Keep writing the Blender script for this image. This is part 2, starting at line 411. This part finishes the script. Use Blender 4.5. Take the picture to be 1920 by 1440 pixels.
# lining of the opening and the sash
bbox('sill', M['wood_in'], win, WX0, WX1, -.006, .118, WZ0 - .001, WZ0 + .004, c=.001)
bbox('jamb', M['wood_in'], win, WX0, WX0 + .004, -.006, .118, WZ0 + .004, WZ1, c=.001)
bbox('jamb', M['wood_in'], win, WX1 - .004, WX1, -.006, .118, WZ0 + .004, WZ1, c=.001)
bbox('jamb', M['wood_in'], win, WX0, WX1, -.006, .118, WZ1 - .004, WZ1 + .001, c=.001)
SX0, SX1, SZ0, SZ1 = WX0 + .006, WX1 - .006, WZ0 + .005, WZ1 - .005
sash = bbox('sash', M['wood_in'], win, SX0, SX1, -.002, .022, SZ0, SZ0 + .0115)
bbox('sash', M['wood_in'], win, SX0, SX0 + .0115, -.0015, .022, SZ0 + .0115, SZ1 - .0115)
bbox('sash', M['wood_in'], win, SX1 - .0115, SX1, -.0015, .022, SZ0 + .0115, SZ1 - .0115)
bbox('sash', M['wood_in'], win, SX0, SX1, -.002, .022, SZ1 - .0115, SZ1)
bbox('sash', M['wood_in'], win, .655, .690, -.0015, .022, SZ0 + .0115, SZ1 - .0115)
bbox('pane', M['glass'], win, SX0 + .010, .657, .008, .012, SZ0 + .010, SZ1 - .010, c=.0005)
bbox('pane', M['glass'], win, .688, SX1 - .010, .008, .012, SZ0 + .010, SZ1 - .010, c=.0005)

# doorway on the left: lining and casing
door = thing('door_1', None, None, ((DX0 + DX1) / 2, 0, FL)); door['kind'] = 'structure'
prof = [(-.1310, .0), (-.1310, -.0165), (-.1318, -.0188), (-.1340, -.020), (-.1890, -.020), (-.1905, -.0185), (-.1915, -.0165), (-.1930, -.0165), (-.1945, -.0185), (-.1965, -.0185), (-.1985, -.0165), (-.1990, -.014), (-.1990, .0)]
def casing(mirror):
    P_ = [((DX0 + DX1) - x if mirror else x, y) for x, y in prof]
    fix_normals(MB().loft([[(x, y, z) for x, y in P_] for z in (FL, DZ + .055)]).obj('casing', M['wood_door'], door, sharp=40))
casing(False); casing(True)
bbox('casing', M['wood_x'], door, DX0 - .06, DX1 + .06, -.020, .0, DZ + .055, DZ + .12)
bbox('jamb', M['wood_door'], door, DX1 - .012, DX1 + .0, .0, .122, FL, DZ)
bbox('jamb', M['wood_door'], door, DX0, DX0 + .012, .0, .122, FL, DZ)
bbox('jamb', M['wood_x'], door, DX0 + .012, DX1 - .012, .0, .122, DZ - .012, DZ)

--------

[Short task]:
Everything from the first line through the line containing "bbox('pane', M['glass'], win, .688, SX1" should be quoted exactly, and nothing beyond it.

[Output below]:
Keep writing the Blender script for this image. This is part 2, starting at line 411. This part finishes the script. Use Blender 4.5. Take the picture to be 1920 by 1440 pixels.
# lining of the opening and the sash
bbox('sill', M['wood_in'], win, WX0, WX1, -.006, .118, WZ0 - .001, WZ0 + .004, c=.001)
bbox('jamb', M['wood_in'], win, WX0, WX0 + .004, -.006, .118, WZ0 + .004, WZ1, c=.001)
bbox('jamb', M['wood_in'], win, WX1 - .004, WX1, -.006, .118, WZ0 + .004, WZ1, c=.001)
bbox('jamb', M['wood_in'], win, WX0, WX1, -.006, .118, WZ1 - .004, WZ1 + .001, c=.001)
SX0, SX1, SZ0, SZ1 = WX0 + .006, WX1 - .006, WZ0 + .005, WZ1 - .005
sash = bbox('sash', M['wood_in'], win, SX0, SX1, -.002, .022, SZ0, SZ0 + .0115)
bbox('sash', M['wood_in'], win, SX0, SX0 + .0115, -.0015, .022, SZ0 + .0115, SZ1 - .0115)
bbox('sash', M['wood_in'], win, SX1 - .0115, SX1, -.0015, .022, SZ0 + .0115, SZ1 - .0115)
bbox('sash', M['wood_in'], win, SX0, SX1, -.002, .022, SZ1 - .0115, SZ1)
bbox('sash', M['wood_in'], win, .655, .690, -.0015, .022, SZ0 + .0115, SZ1 - .0115)
bbox('pane', M['glass'], win, SX0 + .010, .657, .008, .012, SZ0 + .010, SZ1 - .010, c=.0005)
bbox('pane', M['glass'], win, .688, SX1 - .010, .008, .012, SZ0 + .010, SZ1 - .010, c=.0005)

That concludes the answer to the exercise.